The interest rate on the Note is 1.0% per annum. The Note has a two-year term and is payable in 18 equal monthly payments of principal and interest beginning on the 180th day following the disbursement of the loan proceeds, subject to forgiveness as described below. The Paycheck Protection Program provides a mechanism for forgiveness of up to the full amount borrowed as long as the Company uses the loan proceeds during the 24-week period following disbursement for eligible purposes as described in the CARES Act and related guidance. The Company used all of the proceeds from the PPP Loan to pay expenses during the applicable period that the Company believes were for eligible purposes. On July 21, 2020, the Company submitted an application to HSBC for forgiveness of the PPP Loan.

In connection with the PPP Loan, the Company entered into a Consent to Loan and Security Agreement (the Consent) under the 2019 Solar Loan Agreement. In the Consent, Solar Capital consented as Collateral Agent and a Lender, and the other Lenders consented as Lenders, to the indebtedness incurred under the PPP Loan, subject to certain conditions, including the Company’s covenant to comply with specified provisions of the CARES Act, the Company’s confirmation of the accuracy of its representations and warranties in the 2019 Solar Loan Agreement and related documents and a release in favor of the Collateral Agent and the Lenders.

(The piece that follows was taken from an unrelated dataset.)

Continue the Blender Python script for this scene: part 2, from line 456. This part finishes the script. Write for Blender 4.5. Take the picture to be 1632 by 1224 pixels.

The Company accounted for the PPP Loan in the same manner as it has for its other loan agreements. Payments that are due within 12 months of balance sheet dates are shown as current liabilities and payments due thereafter are shown as non-current liabilities. The Company incurred and capitalized insignificant costs with third parties as deferred financing costs associated with the PPP Loan and is expensing these costs to interest expense over the life of the loan using the effective interest method. If the Company’s application for forgiveness were to be approved, the Company will recognize a gain on extinguishment of debt at the time of forgiveness. As of the date of this filing, the application for forgiveness is still pending review.

Modification of Debt

In accordance with the guidance in ASC 470-50, Debt, the Company entered into and accounted for the 2019 Solar Loan Agreement as a modification and capitalized approximately $427,000 of costs as additional deferred financing costs and expensed approximately $76,000 of costs incurred with third parties within the consolidated statements of operations for the year ended December 31, 2019.

In accordance with the guidance in ASC 470-50, Debt, the Company entered into and accounted for the May 1, 2020 Amendment to its 2019 Solar Loan Agreement as a modification, capitalized no additional costs and expensed approximately $76,000 of costs incurred with third parties within the consolidated statements of operations for the three and six months ended June 30, 2020.

Fair Value of Debt

The weighted average interest rates of the Company’s notes payable approximate the rate at which the Company could obtain alternative financing. Therefore, the carrying amount of the notes approximated their fair value at June 30, 2020 and December 31, 2019.